What your emotions are trying to tell you.

How you react to what you read teaches you who you are as a writer, and what direction to take in your growth.
Follow the clues of your own admiration and awe. Even shadow emotions like sadness, jealousy, and repulsion, can be teachers.
Pay attention to what you notice. Make time to write about what you’re reading. Articulate what you feel and what you don’t feel. Freewrite on all of your reactions, especially those weird mixed-up feelings that are hard to put into words.
Your feelings are secret messages. By taking the time to put your unnamed emotions and responses into language, you can communicate with your unconscious mind, and start to understand the underlying advice and direction it might be offering you.

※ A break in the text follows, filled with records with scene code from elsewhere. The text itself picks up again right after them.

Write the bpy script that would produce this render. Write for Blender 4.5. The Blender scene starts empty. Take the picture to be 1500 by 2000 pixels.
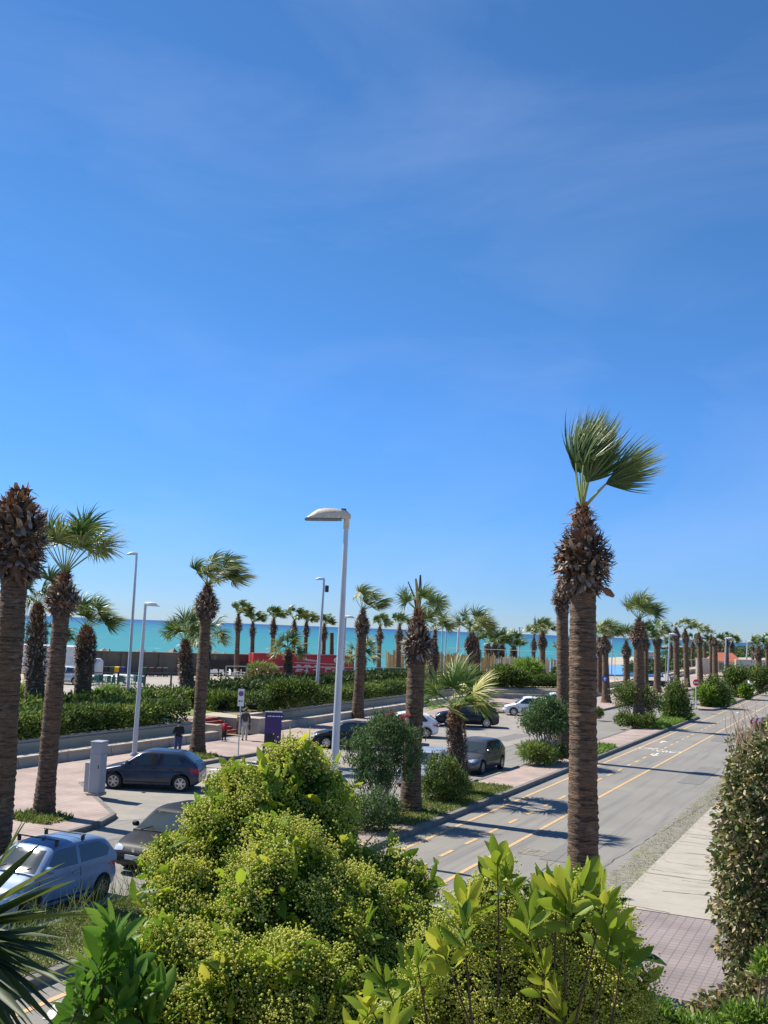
import bpy, bmesh, math, random
import numpy as np
from mathutils import Vector, Matrix
from mathutils.bvhtree import BVHTree

R = math.radians
SC = bpy.context.scene
COL = SC.collection
RNG = np.random.default_rng(7)
random.seed(7)

# ------------------------------------------------------------------ camera
CAM_H = 6.4
F_PX = 2000.0
ROLL = math.atan(.038)
YAW = math.atan(960 / 2000)
PITCH = math.atan(228 * math.cos(ROLL) / F_PX)
M3 = (Matrix.Rotation(YAW, 3, 'Z') @ Matrix.Rotation(math.pi / 2 + PITCH, 3, 'X') @ Matrix.Rotation(ROLL, 3, 'Z'))
cd = bpy.data.cameras.new('camera')
cam = bpy.data.objects.new('camera', cd)
COL.objects.link(cam)
cam.matrix_world = Matrix.Translation((0, 0, CAM_H)) @ M3.to_4x4()
cd.sensor_fit = 'VERTICAL'
cd.sensor_height = 36.0
cd.sensor_width = 27.0
cd.lens = 36.0
cd.clip_start = .1
cd.clip_end = 60000
SC.camera = cam
SC.render.resolution_x = 768
SC.render.resolution_y = 1024

# ------------------------------------------------------------------ sun, sky, exposure
SUN_EL = R(49)
SUN_AZ = R(-88)          # measured clockwise from +Y
SUN = Vector((math.sin(SUN_AZ) * math.cos(SUN_EL), math.cos(SUN_AZ) * math.cos(SUN_EL), math.sin(SUN_EL)))
ld = bpy.data.lights.new('sun', 'SUN')
ld.energy = 5.0
ld.angle = R(.53)
ld.color = (1, .94, .84)
sun = bpy.data.objects.new('sun', ld)
COL.objects.link(sun)
sun.rotation_euler = SUN.to_track_quat('Z', 'Y').to_euler()
W = bpy.data.worlds.new('World')
SC.world = W
W.use_nodes = True
nt = W.node_tree
bg = nt.nodes['Background']
sky = nt.nodes.new('ShaderNodeTexSky')
sky.sky_type = 'NISHITA'
sky.sun_disc = False
sky.sun_elevation = SUN_EL
sky.sun_rotation = SUN_AZ
sky.altitude = 50
sky.air_density = .75
sky.dust_density = .0
sky.ozone_density = 5.0
hsv = nt.nodes.new('ShaderNodeHueSaturation')
hsv.inputs['Saturation'].default_value = 1.16
hsv.inputs['Value'].default_value = 1.0
hsv.inputs['Hue'].default_value = .5
nt.links.new(sky.outputs[0], hsv.inputs['Color'])
# sky tint: colour multiplied darker and bluer towards the horizon
tc = nt.nodes.new('ShaderNodeTexCoord')
sxz = nt.nodes.new('ShaderNodeSeparateXYZ')
nt.links.new(tc.outputs['Generated'], sxz.inputs[0])
crz = nt.nodes.new('ShaderNodeValToRGB')
e = crz.color_ramp.elements
e[0].position = 0.0; e[0].color = (.42, .50, .68, 1)
e[1].position = .6; e[1].color = (1, 1.0, 1.0, 1)
for ps_, cl_ in ((.04, (.44, .57, .78, 1)), (.10, (.56, .71, .90, 1)), (.2, (.72, .87, 1.03, 1)), (.35, (.88, .97, 1.0, 1))):
    q = e.new(ps_); q.color = cl_
nt.links.new(sxz.outputs['Z'], crz.inputs[0])
mulz = nt.nodes.new('ShaderNodeMix')
mulz.data_type = 'RGBA'; mulz.blend_type = 'MULTIPLY'
mulz.inputs['Factor'].default_value = 1
nt.links.new(hsv.outputs[0], mulz.inputs['A']); nt.links.new(crz.outputs[0], mulz.inputs['B'])
# thin cirrus
mp = nt.nodes.new('ShaderNodeMapping')
mp.inputs['Scale'].default_value = (1.6, 1.6, 5.0)
mp.inputs['Rotation'].default_value = (0.15, .25, .4)
n1 = nt.nodes.new('ShaderNodeTexNoise')
n1.inputs['Scale'].default_value = 1.25
n1.inputs['Detail'].default_value = 7
n1.inputs['Roughness'].default_value = .55
n1.inputs['Distortion'].default_value = .7
mr = nt.nodes.new('ShaderNodeMapRange')
mr.inputs['From Min'].default_value = .48
mr.inputs['From Max'].default_value = .8
mr.inputs['To Max'].default_value = .13
mixc = nt.nodes.new('ShaderNodeMix')
mixc.data_type = 'RGBA'
nt.links.new(tc.outputs['Generated'], mp.inputs[0])
nt.links.new(mp.outputs[0], n1.inputs['Vector'])
nt.links.new(n1.outputs['Fac'], mr.inputs['Value'])
nt.links.new(mr.outputs[0], mixc.inputs['Factor'])
nt.links.new(mulz.outputs['Result'], mixc.inputs['A'])
mixc.inputs['B'].default_value = (4.6, 5.2, 7.2, 1)
nt.links.new(mixc.outputs['Result'], bg.inputs['Color'])
bg.inputs['Strength'].default_value = .106
SC.view_settings.view_transform = 'Standard'
SC.view_settings.look = 'None'
SC.view_settings.exposure = .64
SC.view_settings.gamma = 1


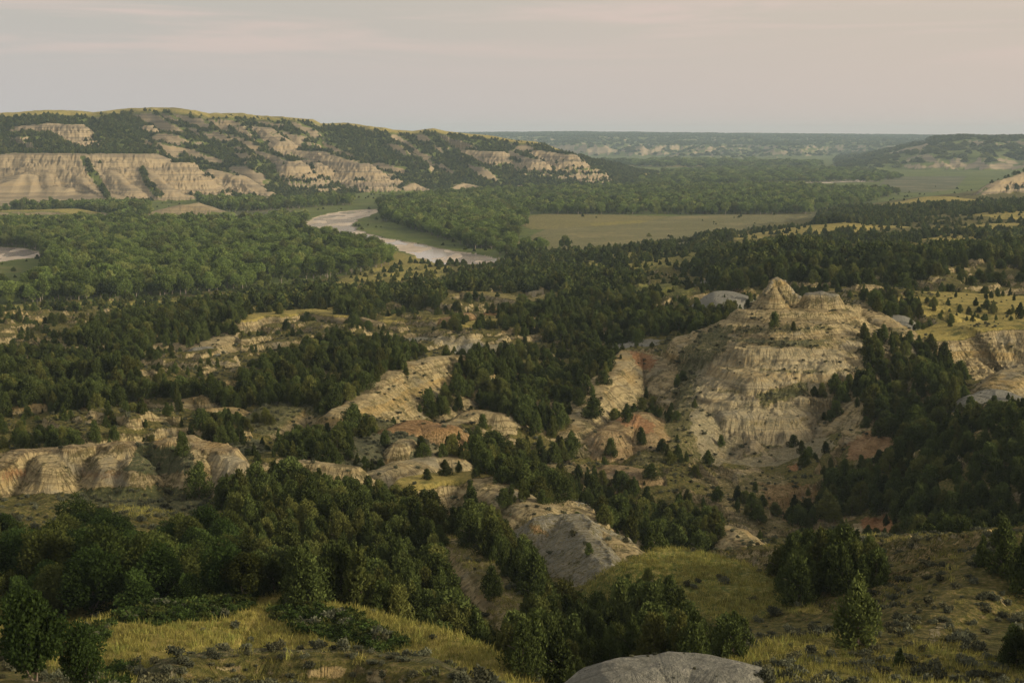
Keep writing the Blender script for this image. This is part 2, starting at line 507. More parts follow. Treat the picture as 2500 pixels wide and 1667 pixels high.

The following seven emotions are ones that are often triggered by our reading. Each is a secret message, waiting to be interpreted:
Your admiration teaches you about your own skills and abilities.
Your sadness teaches you what your heart loves and finds meaningful.
Your boredom teaches you about changes you desire to make.
Your frustration and fatigue teach you about what you want to surrender or release.
Your jealousy teaches you what you really desire to do or have in your own work.
Your repulsion teaches you about your disowned strengths, the parts that are in shadow.
For instance, when I first picked up My Brilliant Friend by Elena Ferrante, I put it down, bored by its stream of consciousness style. A year later, after I completed my novel Radiant Shimmering Light, I returned to it and was captivated. What changed?
I had just spent months crafting my own kind of stream of consciousness prose in my own book. Finishing my novel had given me a new way to experience reading, because in and through my own writing, I discovered what stream of consciousness prose was for.
When you read as a writer, your likes and dislikes there to help you make thing you’re making.
My initial boredom with Ferrante wasn’t really about her book—it was pointing to a creative phase that I needed to complete. Now, I can see that my boredom was telling me something about my deep desire to finish. I wanted to move out of the ongoing process of “I’m working on a novel” to experience the crisp satisfaction of “I finished writing a novel.”
It’s not that there's anything wrong with stream of consciousness writing. It’s just that I was at a point in my creative process where I needed to learn how to stop, and Ferrante’s style was long and ongoing, and that was not showing me how to finish what I needed to finish.
When we listen closely, boredom often signals a change we desire to make in our creative work, even before we consciously know what those changes are. In my case, it was saying: it’s time for you to bring your novel to an end.
Your unconscious mind uses emotions to get your attention. Pay attention to the feelings that come up as you read. Write them down, to let your emotions know you’re listening. Then, follow the clues.
That said, you might not consciously grok the full meaning of an emotion until after you resolve the situation in your creative work. That’s okay!
Maybe that’s one of the reasons we’re called to write something in the first place—to understand something we didn’t know we needed to understand.